Bila dicermati dan diakui secara jujur, saat ini kutukan itu sudah sebagian menjadi kenyataan. Oleh karena itu, sebelum orang Bali semakin terlambat, Kartini menghimbau para pemimpin Bali gubernur, bupati/walikota dan jajarannya agar serius menangani masalah krisis air dan kerusakan lingkungan saat ini. “Saya mengajak para pemimpin saat ini dan kita semua, harus mewariskan mata air kepada nak-cuci kita. Jangan justru mewariskan air mata” ujarnya.
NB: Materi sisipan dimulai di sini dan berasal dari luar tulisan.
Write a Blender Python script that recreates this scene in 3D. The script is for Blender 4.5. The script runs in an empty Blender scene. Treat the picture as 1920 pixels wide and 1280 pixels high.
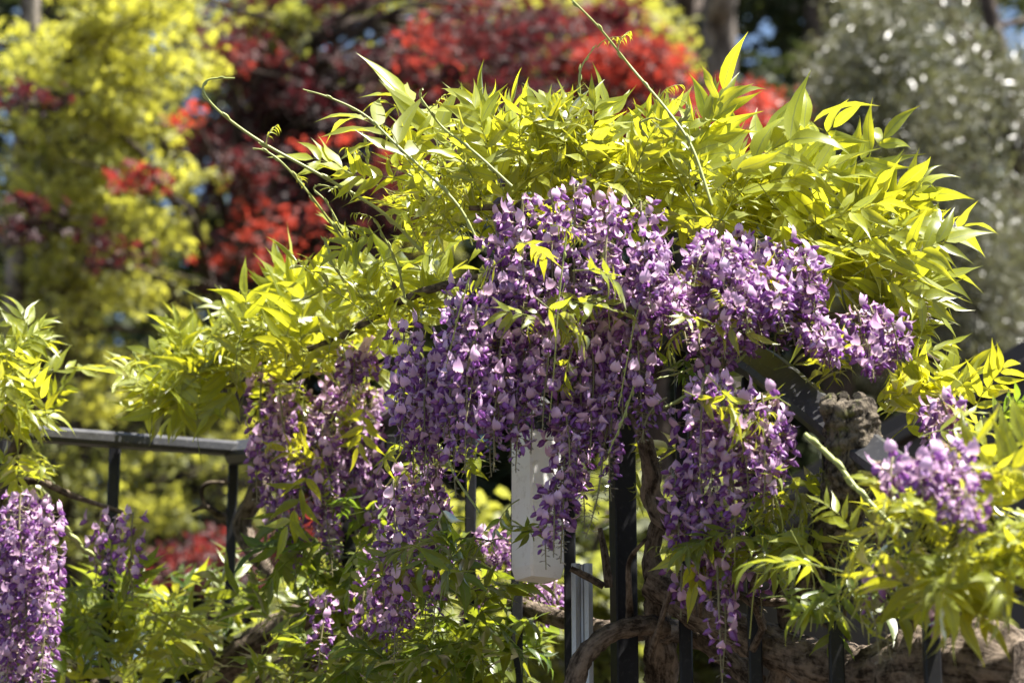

Dalam sesi diskusi, para peserta webinar setuju apa yang dipaparkan oleh Ni Luh Kartini. Dr. I Njoman Sutedja, M.Mar, senior dan aktivis Paiketan Krama Bali mengaku setuju 100 % apa yang dipaparkan Ni Luh Kartini. Tinggal sekarang bagaimana implementasinya. Sutedja mengajak semua pihak untuk bersatu padu membuat gerakan penyelamatan air dan lingkungan. Ia mengaku siap mensupport dari belakang, siap di tengah bahkan di depan sekali pun. Nyoman Merta yang juga Direktur Eksekutif Paiketan Krama Bali menambahkan, kerusakan alam Bali bukan lagi ancaman tetapi sudah menjadi kenyataan. Konversi lahan sawah di Bali saat ini 2000 hektar per tahun. Ini akibat pemerintah terlalu ambisius mebangun infrastruktur yang mengorbankan kelestarian ligkungan dan lahan sawah produktif. Belum lagi kerusakan hutan lindung di berbagai lokasi di Bali. Sistem perijinan online One Single System (OSS) telah mengakibatkan kerusakan serius bagi lingkungan Bali. Karena investor dengan mudahnya merusak hutan lindung dan lahan pertanian untuk membangun infrastruktur fisik. Menurutnya, berbagai undang-undang dan peraturan telah diterbitkan oleh pemerintah untuk melindungi lahan pertanian, namun implementasinya sangat kurang bahkan tidak ada sama sekali. Nyoman Merta merinci berbagai peraturan yang melindungi lahan pertanian, hutan dan Subak yakni : (1) UU No. 41 Tahun 2009 tentang Perlindungan Lahan Pertanian Pangan Berkelanjutan (PLP2B); (2) Perda No. 9 tahun 2012 tentang Subak; (3) UU No.15 Tahun 2023 tentang Provinsi Bali; (5) Permen ATR/BPN No. 14 Tahun 2022 tentang Ruang Terbuka Hijau (RTH); (6) Konsep THK : Subak mengurus Parhyangan (Pura Subak), Palemahan (Irigasi), Pawongan (Sinergi Krama Subak-gotong royong); (6) PBB melalui UNESCO memberikan Subak sebagai Warisan Budaya Dunia (Word Heritage UNESCO) pada Tahun 2012; (7) Kearifan Lokal : Budaya Pertanian (Agriculture) – (Ibu Pertiwi) mesti dipertahankan, jika ingin Bali masih bertahan untuk anak-cucu. Nyoman Merta mengajak semua pihak untuk menggulirkan gerakan penyelamatan lahan pertanian, hutan dan alam Bali dan mengingatkan pemerintah akan bahaya kerusakan lingkungan akibat alih fungsi lahan yang dibiarkan sehingga sangat mengancam masa depan anak-cucu orang Bali (*ram).